1. If she is challenging you verbally, not necessarily emotionally charged, we do the bored look or so. (When she challenges you article) or Question etc.

2. When she is in our face in an HEATED situation and is either pouring their whining about her day at us (but not directed at us), we can't let them pour negative emotions at us or else it will associate with us. Address it, and move on to positive emotions (that are not comforting her from her negative emotions).

And if she is really emotional and brings it up, tell her to "get over it"

3. When she is emotional but is in a "distraught and speechless" state, meaning she is severely depressed, give her a hug, some warmth.

4. When she is pouting and making a noise to get your attention at her being pissed, address it but be firm and somewhat annoyed at her pouting and noises. "Out with it, what is it". Being firm until she spits it out because she obviously wanted to tell you otherwise she wouldn't make such a show.

5. If she is HEATED with YOU, and directing it at you, see if it is related directly to lack of security (auto rejection) or if it is just her pissed at a mistake from you. 

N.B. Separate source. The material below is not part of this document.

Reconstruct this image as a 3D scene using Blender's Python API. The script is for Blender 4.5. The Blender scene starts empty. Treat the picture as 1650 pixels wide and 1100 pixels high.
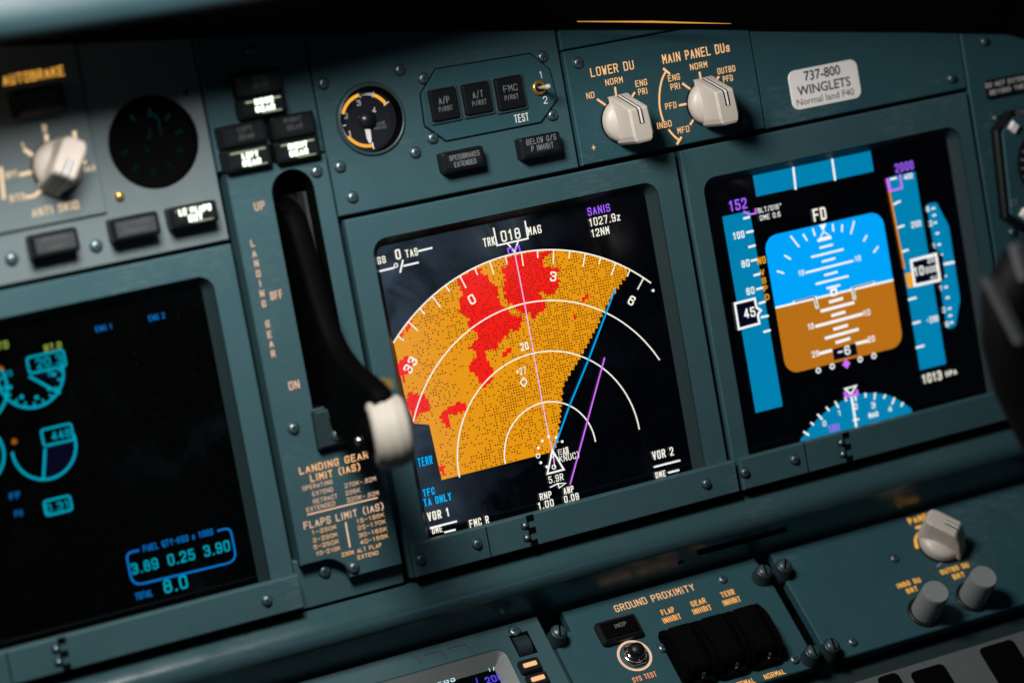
import bpy, math, random
from mathutils import Vector, Matrix
from mathutils.geometry import tessellate_polygon
random.seed(4)
S = 0.115                       # metres per panel unit
D = bpy.data
scene = bpy.context.scene
COL = scene.collection

def W(p):                       # panel coords (right, up, out) -> world metres
    return Vector((p[0]*S, -p[2]*S, p[1]*S))

# ------------------------------------------------------------------ camera
RR = ((0.8975588562179744, -0.17681444869754745, 0.4038870514840305),
      (0.20786482258583824, 0.9775672739284926, -0.03397705807414076),
      (0.3888191291025167, -0.11445031968412281, -0.9141776682725096))
CO = Vector((-5.095002996072358, 2.051292964647856, 11.75224402169502))
FPX = 4218.3
cam_d = D.cameras.new('camera'); cam = D.objects.new('camera', cam_d); COL.objects.link(cam)
def Wd(v): return Vector((v[0], -v[2], v[1]))
r_, u_, f_ = Wd(RR[0]), Wd(RR[1]), Wd(RR[2])
m = Matrix(((r_.x, u_.x, -f_.x), (r_.y, u_.y, -f_.y), (r_.z, u_.z, -f_.z))).to_4x4()
m.translation = W(CO)
cam.matrix_world = m
cam_d.sensor_width = 36; cam_d.lens = FPX/1650*36
cam_d.clip_start = .02; cam_d.clip_end = 60
cam_d.dof.use_dof = True
cam_d.dof.focus_distance = (Vector((.15, .6, .03))-CO).dot(Vector(RR[2]))*S
cam_d.dof.aperture_fstop = 3.0
scene.camera = cam

# ------------------------------------------------------------------ world and lamps
world = D.worlds.new('World'); scene.world = world; world.use_nodes = True
nt = world.node_tree; nt.nodes.clear()
wo = nt.nodes.new('ShaderNodeOutputWorld'); bg = nt.nodes.new('ShaderNodeBackground')
tc = nt.nodes.new('ShaderNodeTexCoord'); nz = nt.nodes.new('ShaderNodeTexNoise'); rp = nt.nodes.new('ShaderNodeValToRGB')
nz.inputs['Scale'].default_value = 5.5; nz.inputs['Detail'].default_value = 1.5; nz.inputs['Roughness'].default_value = .5
cr = rp.color_ramp; cr.elements[0].position = .42; cr.elements[0].color = (.010, .030, .036, 1)
cr.elements[1].position = .80; cr.elements[1].color = (.30, .33, .36, 1)
e = cr.elements.new(.56); e.color = (.06, .10, .14, 1)
nt.links.new(tc.outputs['Generated'], nz.inputs['Vector']); nt.links.new(nz.outputs['Fac'], rp.inputs['Fac'])
nt.links.new(rp.outputs['Color'], bg.inputs['Color']); nt.links.new(bg.outputs[0], wo.inputs[0])
bg.inputs['Strength'].default_value = .14

def area(name, pos, target, size, power, color, size_y=None):
    l = D.lights.new(name, 'AREA'); l.energy = power; l.color = color
    l.shape = 'RECTANGLE'; l.size = size*S; l.size_y = (size_y or size)*S
    o = D.objects.new(name, l); COL.objects.link(o); o.location = W(pos)
    d = (W(target)-W(pos)).normalized(); o.rotation_euler = d.to_track_quat('-Z', 'Y').to_euler(); return o
area('side_window_light', (-2.5, 4.0, 3.3), (-1.4, 1.2, 0), 1.6, 6.0, (1.0, .98, .95), 1.3)
area('warm_flood_light', (-3.0, 2.36, .75), (-1.9, 1.5, 0), .5, .008, (1.0, .72, .45), .15)
def reflected(name, px, w_, h_, rad, col):
    """an unseen lamp added behind the camera, standing where the screen glass mirrors it"""
    d = Vector(RR[0])*((px[0]-825)/FPX)-Vector(RR[1])*((px[1]-550)/FPX)+Vector(RR[2])
    p = CO+d*((0-CO.z)/d.z); m_ = Vector((d.x, d.y, -d.z)).normalized(); X = p+m_*17
    area(name, X, p, w_, rad*math.pi*w_*h_*S*S, col, h_)
reflected('glass_glow_light', (640, 640), 1.0, 3.4, 1.3, (.55, .85, 1.25))  # added lamps, mirrored as the navy glow in the navigation screen
reflected('glass_glow_light', (735, 400), 1.6, .9, .8, (.55, .85, 1.25))
reflected('glass_spot_light', (800, 372), .34, .4, 1.3, (.9, 1.0, 1.0))  # small added lamps, mirrored as pale spots in the glass
reflected('glass_spot_light', (985, 385), .25, .25, .9, (1.0, .85, .85))
reflected('glass_spot_light', (1183, 287), .16, .2, 1.0, (1.0, .75, .9))

vs = scene.view_settings
scene.display_settings.display_device = 'sRGB'
vs.view_transform = 'Standard'; vs.look = 'None'; vs.exposure = 0; vs.gamma = 1
vs.use_curve_mapping = False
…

5a. Auto rejection. If she is verbal, address it, show understanding, tell her it isn't what you meant, then olive branch.

5b. if she is just fussing over a mistake you make for example the car drive in your article, we're not perfect and neither is anyone. Tell her that. You make mistakes too and I'm not up your ass. It's not helping. Don't yell, but be firm in an authoritative attitude, this is not helping. Then olive branch given that "only if you claim down". Basically saying, you behave and we can make this lemon into lemonade.

6. If she is outright rude in PUBLIC, or in a group situation, leave her. It is done.

If it is in private, we can address it and fix it. If it is in public, it is an outright attack.

When behaviour is so atrocious, it mandates a stronger response and that is leave.

Or make her leave your place if it is done in private but to the point you can't bear it.

This is if she did something rude, or annoying, and you tried addressing it but she won't concede and continues.

"We can talk when we are both calm again. For now, please leave" as we open the door for her to leave.

Let me know if my understanding is right chase! I still need to calibrate, learning as I go :)

 

 

The item that hasn't been covered yet.

So with that said, if she isn't sulking and not talking (number 3), but she is complaining and crying about being alone or not having that warm (which potentially implies you, but she doesn't explicit say it), how do we handle this situation?

A. Do we pop up and say "Alright, I'm here for you babe" (I cringe at this)

But that sets unrealistic expectations and boyfriend zone. Also, very reactive.

B. Do we address her sadness? (This violates the don't associate yourself as bad emotion but instead turn it to positive).

Since it is something genuinely bothering her, and it somehow connects to you, so I guess it should be addressed?

Or 

C. Suggest solutions to make her happy such as "let's go do something together" Eat icecream or so.

Which is good. I think it is this one. She says she's lonely but doesn't connect it to you. This addresses the issue without associating ourselves to bad emotions and I personally feel like getting an ice cream too. Avoid sex or she'll be like this whenever she's horny... ugh

D. Yes..D. To make it harder for us to juggle, what if she's studying abroad AT THIS MOMENT of unloading her emotions on you.

No physical comfort because you're not there, so how would you handle this then?

Love to hear your thoughts Chase!

Lawliet

SZ's picture

1. Can you say "don't be such a downer/ don't be such a girl" ? Is that good ?

2. Should you say, "you're so cute/adorable!" ? Is it worth it?